Foto: Larissa Feitosa

“Não tivemos discussão, ficamos ainda mais unidos”. Vídeos com os dois interagindo povoaram as redes sociais, a fama de Livinha chegando cada vez mais longe – ela tem mais de 52 mil seguidores até o fechamento deste texto. O amor que chega também quer chegar a outras pessoas. Ainda hoje é assim. Quando deixo que o celular ocupe as mãos, ouço do outro lado da linha a voz em dupla, voz de estima, voz de casal. “Fala você, amor”.

Escutá-los semeia algum sonho escondido no peito. Bonito demais quando alguém diz: “Essa pessoa mudou a minha vida”. Livinha reuniu gente em torno de João Paulo, aumentou a cartela de amigos quase nula dele. Antes tímido e preso à rotina, hoje o marido não é apenas parte da família; parece ter vindo de um lugar secreto para facilitar o mundo. O pai dela diz que se, um dia, eles se separarem, João Paulo fica.

Livinha se tornou mais atenta aos sinais das pessoas, no quanto elas podem surpreender para melhor. Bastou o segundo encontro para JP ocupar o quarto e fazer diferente, demonstrar interesse e carinho pelo que ela é. Foi natural: abrir portas, chamar para ficar, oferecer o lar para que seja a única casa. Vestir o manto do querer e ir driblando as dificuldades. Quando o amor chega, chega também a coragem.

Foto: Thalyta Magalhães

Teve outra coisa tão importante quanto, fundamental até: João Paulo, já nas conversas por aplicativo, demonstrou atenção pela deficiência física dela. Sim, queria saber as músicas, os filmes e séries que ela gostava. Por qual time torcia, para onde gostava de ir, o que apreciava fazer. A espinha dorsal do universo que se abria ali ia muito além, contudo. “Você consegue andar direito? Posso empurrar sua cadeira de rodas?”.

“Nas minhas redes sociais e no aplicativo, tem foto minha de todas as maneiras – principalmente mostrando meu tamanho. Nunca escondi minha deficiência, sempre tive segurança. Então, se ele me quisesse, já tinha que ver como era a realidade. Foi então que a gente começou a conversar e fui percebendo que, sem saber, ele não estava sendo invasivo. Queria saber de tudo porque queria que as coisas evoluíssem entre a gente”.

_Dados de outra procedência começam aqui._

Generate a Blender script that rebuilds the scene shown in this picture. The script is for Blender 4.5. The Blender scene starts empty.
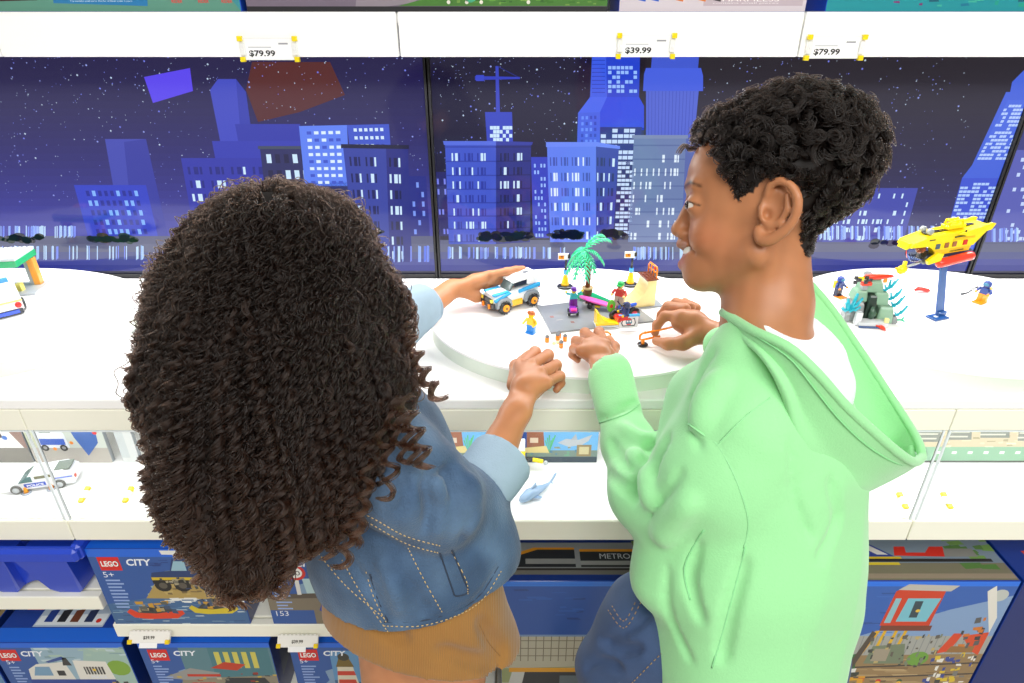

A síndrome rara de Livinha é chamada displasia espondilometafisária com frouxidão ligamentar. Ela tem 1,05m; João Paulo mede 1,76m. Pontinha do pé de um lado e coluna envergada do outro. Todos os dias os dois vivem processos para que a vida seja mais vida – dos mais triviais aos mais complexos. Passos e ciclos. 

E, quando alguém pergunta quando o amor chegou, a resposta baila pela mente e reflete no olhar. Foi naqueles instantes em que, entre bits e bites, houve o acolhimento do que era essencial. Talvez houvesse chovido e ficado o aroma que perdura após a agradável torrente. Agora você sabe, chama-se petricor. Amor-petricor.